## start Dataset content
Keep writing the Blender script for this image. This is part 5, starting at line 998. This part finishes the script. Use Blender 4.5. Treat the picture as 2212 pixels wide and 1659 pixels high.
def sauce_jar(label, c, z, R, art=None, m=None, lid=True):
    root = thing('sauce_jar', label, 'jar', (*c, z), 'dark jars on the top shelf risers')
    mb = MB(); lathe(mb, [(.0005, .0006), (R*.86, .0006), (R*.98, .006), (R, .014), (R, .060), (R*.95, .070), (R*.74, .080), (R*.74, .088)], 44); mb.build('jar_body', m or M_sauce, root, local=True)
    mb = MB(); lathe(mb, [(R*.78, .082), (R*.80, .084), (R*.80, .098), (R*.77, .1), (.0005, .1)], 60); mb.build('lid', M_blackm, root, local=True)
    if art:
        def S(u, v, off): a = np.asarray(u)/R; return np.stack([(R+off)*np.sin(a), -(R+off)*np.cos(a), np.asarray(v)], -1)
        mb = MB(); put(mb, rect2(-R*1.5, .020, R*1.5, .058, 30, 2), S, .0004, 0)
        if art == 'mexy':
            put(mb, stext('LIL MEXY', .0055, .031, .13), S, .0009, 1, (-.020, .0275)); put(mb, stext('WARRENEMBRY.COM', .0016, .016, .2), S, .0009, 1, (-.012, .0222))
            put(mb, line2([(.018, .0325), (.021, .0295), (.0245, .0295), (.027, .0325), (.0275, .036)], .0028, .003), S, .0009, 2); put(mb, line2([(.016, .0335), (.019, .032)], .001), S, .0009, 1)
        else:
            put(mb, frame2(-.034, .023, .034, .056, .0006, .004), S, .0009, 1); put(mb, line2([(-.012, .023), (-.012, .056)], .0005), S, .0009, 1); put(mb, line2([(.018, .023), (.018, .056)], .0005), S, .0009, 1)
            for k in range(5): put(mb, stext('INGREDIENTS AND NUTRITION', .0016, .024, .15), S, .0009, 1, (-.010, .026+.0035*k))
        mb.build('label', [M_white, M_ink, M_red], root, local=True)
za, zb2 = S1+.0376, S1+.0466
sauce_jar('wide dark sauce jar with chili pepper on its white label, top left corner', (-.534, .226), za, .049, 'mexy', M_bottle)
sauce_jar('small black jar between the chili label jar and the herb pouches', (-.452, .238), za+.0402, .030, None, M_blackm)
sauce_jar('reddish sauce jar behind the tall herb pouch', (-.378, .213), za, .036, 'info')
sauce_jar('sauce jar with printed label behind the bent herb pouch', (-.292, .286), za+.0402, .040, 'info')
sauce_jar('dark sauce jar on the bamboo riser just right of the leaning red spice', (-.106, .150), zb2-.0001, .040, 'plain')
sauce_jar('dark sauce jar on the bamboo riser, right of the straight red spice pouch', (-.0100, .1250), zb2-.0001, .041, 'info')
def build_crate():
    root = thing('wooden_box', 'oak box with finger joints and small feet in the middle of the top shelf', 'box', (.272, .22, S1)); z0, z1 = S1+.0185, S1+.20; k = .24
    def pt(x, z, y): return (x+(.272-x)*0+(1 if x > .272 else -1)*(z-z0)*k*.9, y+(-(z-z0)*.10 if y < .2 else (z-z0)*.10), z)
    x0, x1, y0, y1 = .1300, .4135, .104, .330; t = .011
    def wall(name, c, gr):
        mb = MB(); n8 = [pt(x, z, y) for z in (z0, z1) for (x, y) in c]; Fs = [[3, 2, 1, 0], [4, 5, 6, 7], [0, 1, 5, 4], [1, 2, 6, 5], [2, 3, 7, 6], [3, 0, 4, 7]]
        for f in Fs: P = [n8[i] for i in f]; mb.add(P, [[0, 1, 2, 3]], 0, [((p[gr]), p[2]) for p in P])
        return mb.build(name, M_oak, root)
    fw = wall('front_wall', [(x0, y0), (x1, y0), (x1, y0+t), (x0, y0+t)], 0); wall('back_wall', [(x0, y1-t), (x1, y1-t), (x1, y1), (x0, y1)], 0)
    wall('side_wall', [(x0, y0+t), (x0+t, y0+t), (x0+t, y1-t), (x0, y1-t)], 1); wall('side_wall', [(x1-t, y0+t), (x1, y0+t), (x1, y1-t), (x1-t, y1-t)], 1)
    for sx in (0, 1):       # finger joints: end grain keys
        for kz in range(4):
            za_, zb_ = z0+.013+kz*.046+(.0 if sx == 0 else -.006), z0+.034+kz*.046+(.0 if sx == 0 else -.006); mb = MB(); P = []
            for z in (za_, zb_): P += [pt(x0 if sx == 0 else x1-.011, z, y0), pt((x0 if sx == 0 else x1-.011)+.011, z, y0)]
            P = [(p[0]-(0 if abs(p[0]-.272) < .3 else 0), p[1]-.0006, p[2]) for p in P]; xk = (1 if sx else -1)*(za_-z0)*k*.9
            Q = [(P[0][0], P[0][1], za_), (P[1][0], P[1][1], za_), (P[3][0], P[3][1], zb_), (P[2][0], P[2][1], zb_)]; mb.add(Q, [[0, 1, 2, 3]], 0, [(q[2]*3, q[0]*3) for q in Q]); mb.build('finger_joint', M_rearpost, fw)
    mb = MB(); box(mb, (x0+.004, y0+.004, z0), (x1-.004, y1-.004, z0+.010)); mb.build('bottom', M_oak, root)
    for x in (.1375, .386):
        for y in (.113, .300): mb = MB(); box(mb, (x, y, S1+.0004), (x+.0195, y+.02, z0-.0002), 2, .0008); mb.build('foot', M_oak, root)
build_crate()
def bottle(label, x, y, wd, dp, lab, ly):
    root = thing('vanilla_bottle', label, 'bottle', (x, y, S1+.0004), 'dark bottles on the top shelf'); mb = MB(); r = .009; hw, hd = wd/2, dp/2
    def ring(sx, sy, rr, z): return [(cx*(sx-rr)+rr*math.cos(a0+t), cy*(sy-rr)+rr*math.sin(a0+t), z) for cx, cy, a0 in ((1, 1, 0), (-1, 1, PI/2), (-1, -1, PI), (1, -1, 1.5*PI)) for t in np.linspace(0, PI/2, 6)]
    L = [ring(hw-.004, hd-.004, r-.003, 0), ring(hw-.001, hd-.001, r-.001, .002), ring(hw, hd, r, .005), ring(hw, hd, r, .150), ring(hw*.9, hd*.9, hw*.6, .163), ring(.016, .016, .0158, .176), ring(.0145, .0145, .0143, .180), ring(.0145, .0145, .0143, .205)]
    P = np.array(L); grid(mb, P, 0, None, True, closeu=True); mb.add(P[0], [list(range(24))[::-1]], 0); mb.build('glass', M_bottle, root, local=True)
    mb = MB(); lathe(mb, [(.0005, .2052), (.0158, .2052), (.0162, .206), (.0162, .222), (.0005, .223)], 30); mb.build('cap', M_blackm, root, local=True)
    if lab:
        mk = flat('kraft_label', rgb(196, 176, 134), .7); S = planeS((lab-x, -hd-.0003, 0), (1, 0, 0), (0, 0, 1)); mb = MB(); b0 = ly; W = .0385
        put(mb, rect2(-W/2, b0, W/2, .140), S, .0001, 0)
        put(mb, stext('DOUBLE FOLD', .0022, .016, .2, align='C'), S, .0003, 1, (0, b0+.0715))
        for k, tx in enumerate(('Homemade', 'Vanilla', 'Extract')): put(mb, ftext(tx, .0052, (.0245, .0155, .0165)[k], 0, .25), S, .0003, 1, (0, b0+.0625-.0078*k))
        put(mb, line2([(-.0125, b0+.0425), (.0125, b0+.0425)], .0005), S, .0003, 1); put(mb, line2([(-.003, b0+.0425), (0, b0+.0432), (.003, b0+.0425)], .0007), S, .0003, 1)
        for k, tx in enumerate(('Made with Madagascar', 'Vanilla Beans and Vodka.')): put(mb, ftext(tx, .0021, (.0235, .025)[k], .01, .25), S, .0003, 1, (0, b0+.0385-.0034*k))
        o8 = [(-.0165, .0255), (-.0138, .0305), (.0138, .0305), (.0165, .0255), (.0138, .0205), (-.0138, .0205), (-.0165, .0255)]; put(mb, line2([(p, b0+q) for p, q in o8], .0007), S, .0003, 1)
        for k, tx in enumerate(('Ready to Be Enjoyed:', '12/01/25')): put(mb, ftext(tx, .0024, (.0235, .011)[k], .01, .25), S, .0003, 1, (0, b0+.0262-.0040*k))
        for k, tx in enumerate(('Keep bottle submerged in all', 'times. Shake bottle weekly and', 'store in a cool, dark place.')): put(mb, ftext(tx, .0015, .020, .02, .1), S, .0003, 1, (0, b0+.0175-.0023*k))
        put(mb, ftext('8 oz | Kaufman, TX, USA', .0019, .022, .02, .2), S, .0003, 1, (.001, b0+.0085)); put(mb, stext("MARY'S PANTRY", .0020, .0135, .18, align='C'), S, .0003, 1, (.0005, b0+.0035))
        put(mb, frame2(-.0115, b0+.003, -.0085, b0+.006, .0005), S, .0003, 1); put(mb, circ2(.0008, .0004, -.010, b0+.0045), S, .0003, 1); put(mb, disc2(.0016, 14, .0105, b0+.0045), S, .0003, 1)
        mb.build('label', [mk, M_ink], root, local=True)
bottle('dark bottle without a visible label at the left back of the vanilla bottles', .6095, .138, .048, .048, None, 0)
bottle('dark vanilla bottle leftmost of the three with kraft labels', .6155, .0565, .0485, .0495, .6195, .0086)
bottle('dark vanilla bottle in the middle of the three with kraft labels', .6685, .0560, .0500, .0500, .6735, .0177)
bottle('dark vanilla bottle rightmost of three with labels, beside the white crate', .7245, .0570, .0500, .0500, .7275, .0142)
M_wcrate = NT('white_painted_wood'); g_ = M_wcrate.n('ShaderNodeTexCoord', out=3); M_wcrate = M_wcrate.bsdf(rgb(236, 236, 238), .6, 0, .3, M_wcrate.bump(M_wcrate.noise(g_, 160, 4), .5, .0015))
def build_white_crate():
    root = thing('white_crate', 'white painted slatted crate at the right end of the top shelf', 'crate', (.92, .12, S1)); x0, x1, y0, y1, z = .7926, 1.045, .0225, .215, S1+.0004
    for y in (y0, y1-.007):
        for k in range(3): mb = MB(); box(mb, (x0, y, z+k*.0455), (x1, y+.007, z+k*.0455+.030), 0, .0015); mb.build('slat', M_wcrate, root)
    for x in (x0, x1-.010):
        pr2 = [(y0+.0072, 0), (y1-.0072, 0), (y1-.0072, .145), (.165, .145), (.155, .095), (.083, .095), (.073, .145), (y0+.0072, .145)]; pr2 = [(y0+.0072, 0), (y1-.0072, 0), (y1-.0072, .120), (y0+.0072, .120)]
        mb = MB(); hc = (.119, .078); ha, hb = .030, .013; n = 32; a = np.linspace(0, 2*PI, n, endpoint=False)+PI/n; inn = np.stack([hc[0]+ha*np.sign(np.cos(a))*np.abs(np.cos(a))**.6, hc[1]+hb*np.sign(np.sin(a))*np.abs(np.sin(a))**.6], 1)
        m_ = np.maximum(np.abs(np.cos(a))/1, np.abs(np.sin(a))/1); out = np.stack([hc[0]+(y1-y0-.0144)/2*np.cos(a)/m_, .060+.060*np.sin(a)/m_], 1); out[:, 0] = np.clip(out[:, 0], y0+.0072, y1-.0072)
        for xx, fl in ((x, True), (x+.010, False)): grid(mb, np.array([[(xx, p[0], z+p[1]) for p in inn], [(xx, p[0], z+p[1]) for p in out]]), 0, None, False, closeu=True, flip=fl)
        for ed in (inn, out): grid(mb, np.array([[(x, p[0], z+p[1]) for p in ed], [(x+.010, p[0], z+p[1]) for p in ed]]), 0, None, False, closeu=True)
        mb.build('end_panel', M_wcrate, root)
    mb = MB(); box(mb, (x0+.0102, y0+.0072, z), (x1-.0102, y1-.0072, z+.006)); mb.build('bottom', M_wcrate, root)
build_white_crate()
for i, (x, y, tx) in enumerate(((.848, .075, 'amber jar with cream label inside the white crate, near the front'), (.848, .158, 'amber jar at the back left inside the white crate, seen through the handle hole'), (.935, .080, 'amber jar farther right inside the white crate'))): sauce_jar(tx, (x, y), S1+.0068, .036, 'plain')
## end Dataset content
→ **Set problem**: Gather each line of the listing that holds the string "Keep".

→ **Written answer**:
Keep writing the Blender script for this image. This is part 5, starting at line 998. This part finishes the script. Use Blender 4.5. Treat the picture as 2212 pixels wide and 1659 pixels high.
        for k, tx in enumerate(('Keep bottle submerged in all', 'times. Shake bottle weekly and', 'store in a cool, dark place.')): put(mb, ftext(tx, .0015, .020, .02, .1), S, .0003, 1, (0, b0+.0175-.0023*k))